Going into the debate, 34 per cent of Canadians thought Stephen Harper should win the debate.  After last night’s performance, 42 per cent of Canadians picked Mr. Harper as the clear winner.  Unfortunately for Mr. Ignatieff, the man who stole the show during the Liberal leadership debates with a line he used on Stéphane Dion, “didn’t get the job done”.
At the end of the day the opinions of the so-called experts, of which I am told I am sometimes one, really don’t matter.  But, let me give you my mine anyway.
All of the leaders did a pretty good job of communicating their key messages.  The debate format clearly helped Harper because he was able to differentiate his policies from those of the other leaders.  Whether it was on the need to focus on the economy, keep taxes low, repealing the long gun registry, getting tough on crime, his policies appeal to a segment of the population for whom the Conservatives are the only option.  The other leaders must share support from voters who take a different position.  Policy matters far more in these debates than people realize.  In all of the ‘time frame analysis’ of voter reactions to debates, listeners’ reactions always become positive when leaders use their party platforms as proof points.  I thought that Harper’s overarching narrative came through the clearest when he said that he needed a majority to end the ‘bickering’ and to establish a ‘stable’ government to focus on the economy in turbulent economic times.
But it was with non verbal communication where the prime minister really stole the show.  Experts noted that he barely broke a sweat.  He was cool, calm and collected as he always is in these debates.  I actually think this may have been his best performance yet. But, he also had very good use of non-verbal communication techniques, particularly with his hands.  While the other leaders aggressively pointed their fingers and flailed away in many different directions, Harper reassured the audience by repeatedly using hand gestures over the most “vulnerable” part of a person’s body: his belly.  This technique is called the ‘TruthPlane’.  Churchill used it with great effect.
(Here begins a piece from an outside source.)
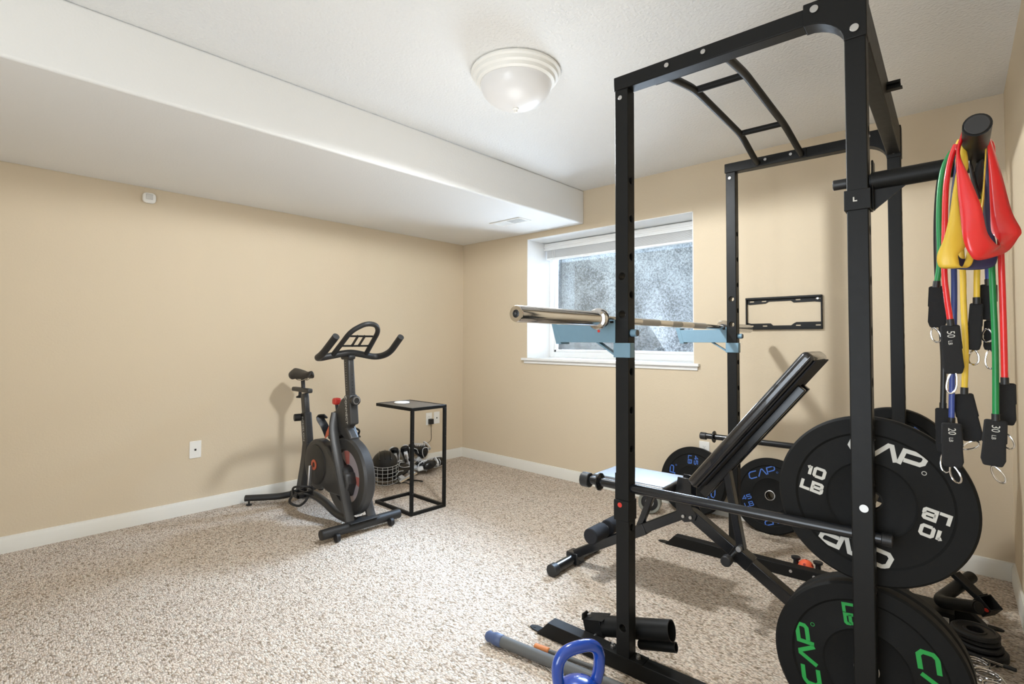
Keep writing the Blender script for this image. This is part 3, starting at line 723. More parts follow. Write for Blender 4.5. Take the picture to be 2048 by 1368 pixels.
for v in (PC - .036, PC + .031):
    put('hinge_plate', prism(nb(), [(-.035, .38), (.0, .362), (.045, .375), (.055, .40), (.03, .44), (.03, .56), (-.03, .56), (-.045, .47)], frame_at((0, v + .005, 0), (1, 0, 0), (0, 0, 1)), .005), BLKG, be, RACK, bevel=.001)
bm = nb()
for u, z in ((-.004, .389), (.03, .39)): cyl(bm, (u, PC - .045, z), (u, PC - .036, z), .0075, .006, n=16)
put_each('bolt', bm, STEEL, be, RACK, bevel=.001)
put('front_leg_beam', beam(nb(), (.0, PC, .40), (-.598, PC, .058), .05, .045), BLKG, be, RACK, bevel=.004)
put('beam_sleeve', beam(nb(), (-.2, PC, .283), (-.27, PC, .243), .057, .053), BLKG, be, RACK, bevel=.003)
put('rear_leg_beam', beam(nb(), (-.005, PC, .415), (.563, PC, .052), .05, .05), BLKG, be, RACK, bevel=.004)
put('beam_sleeve', beam(nb(), (.20, PC, .287), (.275, PC, .239), .058, .058), BLKG, be, RACK, bevel=.003)
put('front_foot', cyl(nb(), (-.61, PC - .21, .031), (-.61, PC + .21, .031), .026, n=28), BLKG, be, RACK)
put('rear_foot', cyl(nb(), (.575, PC - .24, .031), (.575, PC + .24, .031), .028, n=28), BLKG, be, RACK)
for u, hv in ((-.61, .21), (.575, .24)):
    for s in (-1, 1): put('foot_cap', cyl(nb(), (u, PC + s * (hv - .035), .031), (u, PC + s * (hv + .006), .031), .0305, n=28), RUBS, be, RACK, bevel=.004)
put('foot_clamp', box(nb(), (-.645, PC - .035, .006), (-.572, PC + .035, .066)), BLKG, be, RACK, bevel=.006)
bm = nb()
for v in (PC - .02, PC + .012): cyl(bm, (-.648, v, .036), (-.642, v, .036), .008, n=16)
for u in (-.62, -.6): cyl(bm, (u, PC - .041, .045), (u, PC - .034, .045), .008, n=16)
put_each('bolt', bm, STEEL, be, RACK)
put('seat_strut', beam(nb(), (-.165, PC, .46), (-.24, PC, .27), .032, .028, (1, 0, 0)), BLKG, be, RACK, bevel=.003)
# incline strut
put('incline_strut', beam(nb(), (.185, PC - .02, .62), (.243, PC - .02, .30), .042, .03, (1, 0, 0)), BLKG, be, RACK, bevel=.003)
bm = nb(); cyl(bm, (.150, PC - .075, .642), (.150, PC + .06, .642), .009, n=18); cyl(bm, (.24, PC - .06, .309), (.24, PC - .038, .309), .011, n=18)
put_each('pivot_bolt', bm, STEEL, be, RACK, bevel=.001)
k = put('adjust_knob', cyl(nb(), (.21, PC - .13, .272), (.21, PC - .095, .272), .022, n=16), BPLA, be, RACK, bevel=.004)
put('knob_pin', cyl(nb(), (.21, PC - .096, .272), (.21, PC - .024, .272), .008, n=16), CHROME, k, RACK)
for a, b_ in ((.52, .64), (.68, .79)):
    put('foam_roller', cyl(nb(), (-.43, a, .222), (-.43, b_, .222), .039, n=32), FOAM, be, RACK, bevel=.006, seg=3)
put('roller_axle', cyl(nb(), (-.43, .523, .222), (-.43, .797, .222), .0125, n=20), GREYF, be, RACK)
put('roller_bracket', beam(nb(), (-.43, PC, .222), (-.45, PC, .15), .03, .03, (1, 0, 0)), BLKG, be, RACK)

# ---------------------------------------------------------------- resistance bands
WVs = lambda L: [V(p) for p in L]
def cuff(t, a, b, wdt, label=None, th=.010):
    a, b = V(a), V(b); d = (a - b).normalized(); x = V((.99, .05, 0)); x = (x - d * x.dot(d)).normalized()
    L = (a - b).length; M = frame_at(b, x, d)
    pl = [(-wdt * .38, 0), (wdt * .38, 0), (wdt * .5, L * .14), (wdt * .46, L * .5), (wdt * .5, L * .52), (wdt * .46, L * .97), (wdt * .40, L), (-wdt * .40, L), (-wdt * .46, L * .97), (-wdt * .5, L * .52), (-wdt * .46, L * .5), (-wdt * .5, L * .14)]
    c = put('cuff', prism(nb(), pl, M @ Matrix.Translation((0, 0, -th / 2)), th), NYL, t, bevel=.004, seg=3)
    sg = 1 if (M.to_3x3() @ V((0, 0, 1))).y < 0 else -1
    if label:
        TM_ = M @ Matrix.Translation((0, L * .74, sg * th / 2)) @ (Matrix.Rotation(-PI / 2, 4, 'Z') if sg > 0 else Matrix.Rotation(PI, 4, 'Y') @ Matrix.Rotation(PI / 2, 4, 'Z'))
        bm = text_bm(label, .021, TM_ @ Matrix.Translation((-.008, 0, .0004)), sx=.8)
        b2 = text_bm('LB', .011, TM_ @ Matrix.Translation((.012, -.002, .0004)), sx=.9)
        me = bpy.data.meshes.new('x'); b2.to_mesh(me); b2.free(); bm.from_mesh(me); bpy.data.meshes.remove(me)
        put('weight_print', bm, LTXT, c, smooth=False)
    return c
def carab(t, a, b, wdt=.017):
    a, b = V(a), V(b); d = (b - a).normalized(); x = V((.9, -.45, 0)); x = (x - d * x.dot(d)).normalized(); L = (b - a).length
    pts = []
    for i in range(24):
        an = i * 2 * PI / 24; w_ = wdt * (.62 + .38 * (-math.cos(an)) * .5 + .19)
        pts.append(a + d * (L / 2 - L / 2 * math.cos(an)) + x * math.sin(an) * w_ * .75)
    put('carabiner', sweep(nb(), pts, circ(.0022, 8), True), CHROME, t)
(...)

Every time he was under attack he would stick his belly out further as if to show how confident he was of his position.  Harper may be no Churchill, but he astutely reassured voters of the sincerity of his position and the openness of his intentions by effectively using his hands to convey confidence.)  Ironically, while many experts criticize Harper for being cold and secretive, his use of his hands reassured voters.
At the end of the day, these debates are exciting for people like me but have generally not influenced the outcome of elections.  While this debate format is a marked improvement over the debates of the past decade, it was still sufficiently chaotic that many voters will come away confused about their options.  Until we can get back to three leaders with 30 minute one on one segments, the Leaders’ debates will play a modest role in election outcomes.  Interestingly, Ipsos showed that Gilles Duceppe had a rough showing this time around with nearly 45 per cent of viewers saying that their impressions of him have worsened.